By Thursday morning after hearing all this in one form or another, I decided to make a different point in the 10 minutes I was alloted out of the 25 hours of presentations. And that was that given the accelerating rush of technology and application of it in society - resort to more laws, rules, macro-solutions for the whole society, all typically Industrial Age 'massification' approaches during a time when everything is being de-massified - that the original ideal of this nation - individuality, individual freedom, individual responsibility, individual defense of ones own cyberspace, is the only practical solution.

I just think we are hurtling into the future so fast on the tsumni of technology that laws will never catch up. At which point one stops relying on better laws as the solution.

Of course I made it as colorfully as differently as possible from other speakers - to underscore and personify the reality of the 'individuality' of the information age (as differentiated from the collectivity and homogoniety of society which the industrial age of the past 200 years in America imposed on us which, in another 200 years would have had me wearing unisex clothes and living in some techno-commune somewhere and working for some benevolent and 'humane' mega-corp somwhere, which Apple started out to be, and the entire nation of Singapore is now trying to become).

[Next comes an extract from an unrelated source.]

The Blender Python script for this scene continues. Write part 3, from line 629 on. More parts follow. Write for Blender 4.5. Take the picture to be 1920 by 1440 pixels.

And I am sure many missed my intellectual points entirely while watching the theater of it. (There are as many intellectual constructs behind my cowboy poetry, fig, as instincts, believe it or not. As I said - read my cursor). But I am long past worrying about what others may think about the value-implications from the past or the future in my Stetson.

Its only that I believe technology is making us all more different from each other - and for all the 'connecting up' it is permitting, as here on the Well - I see no evidence that it leading toward a more peaceful, lawful, tolerant, shared-value society of the future, even in Cyberspace. I think it is just as likely it is leading toward Chaos.